DFS. When a market is monopolized by a small number of DFS providers and interoperability is absent, there is less competition and incentives are lacking for FSPs to understand women’s needs and create the right products for them. Moreover, it creates inefficiencies and limits the use case of digital payments.
For example, if a mobile agent is able to cash out only certain wallets, users of other wallets will not be able to access their funds through that agent. Similarly, if a mobile wallet is not accepted for certain bills or transactions, users will need to find alternative payment methods, which can be inconvenient and time consuming, forcing people to manage multiple accounts and choose which one to use depending on the nature of the transaction and the counterpart (CPMI 2016). For women who possess lower levels of DFL and are less sure of the benefits of DFS, toggling between multiple accounts does not simplify their onboarding or build a clearer use case for them; women already have several barriers to entry in accessing the financial system.
As women are traditionally underrepresented consumers, there is an expectation that they will gain more from new market entrants as a result of interoperability. Level 1 Project research commissioned by the BMGF reveals that women in Côte d’Ivoire, which has a less developed DFS market invested a significant amount of time and resources into transferring funds, which could have been avoided in the presence of a robust interoperable system (DFS Lab, Caribou Digital, and Caribou Data 2021).

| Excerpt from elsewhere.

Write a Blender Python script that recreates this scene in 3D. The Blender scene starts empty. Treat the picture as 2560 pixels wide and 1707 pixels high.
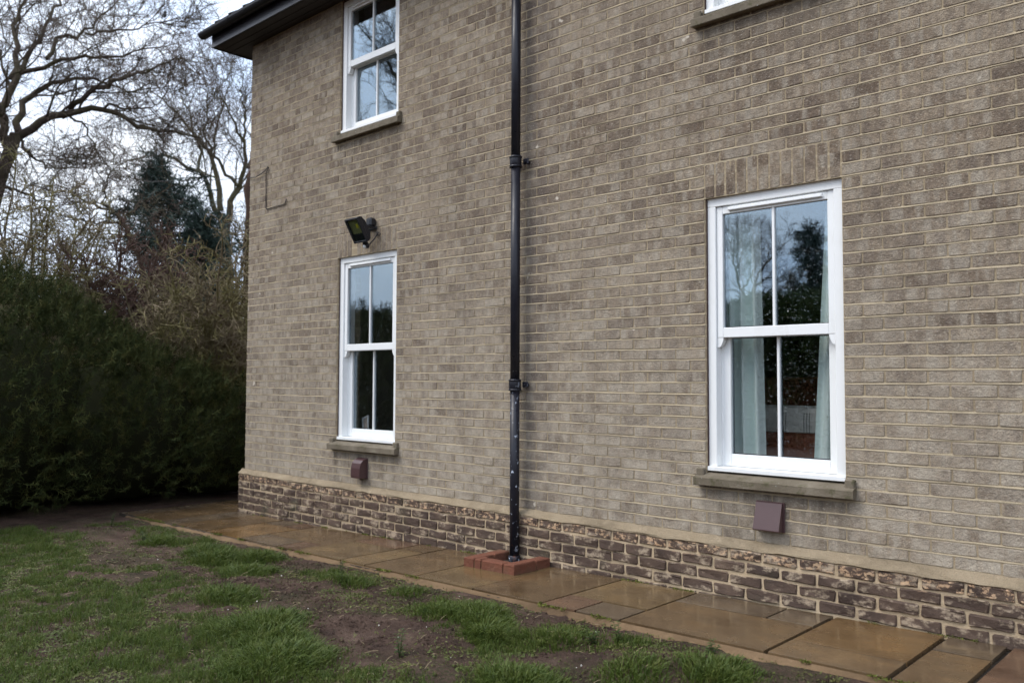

Ultimately, promoting interoperability can increase competition, reduce costs, and improve access to financial services, promoting financial inclusion and economic development for women (GSMA 2016; Ray 2023).
Country Examples
In 2016, Senegal reformed regulations imposing additional requirements on married women when applying for ID cards. The new regulations no longer require married women’s ID cards to include their husband’s name.
Consequently, a wife must no longer provide supporting documentation to establish her husband’s name, and procedures are now the same for men and women.
Pakistan boasts almost universal access to the government-issued ID; 96 percent of the adult population is registered under the National Database and Registration Authority (NADRA). However, pockets of exclusion remain.
In a bid to reach the remaining unregistered individuals, with a focus on women, transgender communities, and religious and ethnic minorities, NADRA has been ramping up its outreach efforts. Over the past few years, various interventions targeting 80 districts with a gender gap of more than 10 percent in identity registration have been implemented. Cognizant of the sociocultural barriers that restrict women’s mobility and limit interaction with the opposite sex, 18 women-only NADRA centers were opened in the target areas. To reach remote rural populations, mobile registration vans were deployed. These interventions, according to NADRA, resulted in shrinking the ID gender gap by 40 percent in the target districts.
Tanzania’s experience with mobile money interoperability has been a significant success story in the African continent. The country’s journey toward interoperability started in 2014, when the government, in collaboration with mobile network operators, established the Tanzania Interoperability Switch, which enabled mobile money transactions between different mobile network operators and reduced the need for customers to have multiple mobile money accounts.
Mobile money interoperability has yielded positive outcomes for consumers, including increased customer convenience, reduced costs for customers, increased competition among mobile money providers, and increased financial inclusion. The government’s efforts in creating a conducive regulatory environment, encouraging collaboration among mobile network operators, and investing in the requisite infrastructure were instrumental in the successful implementation of interoperability. It is, however, important to note that this experience has not been without obstacles, including technical challenges, regulatory hurdles, and stakeholder alignment.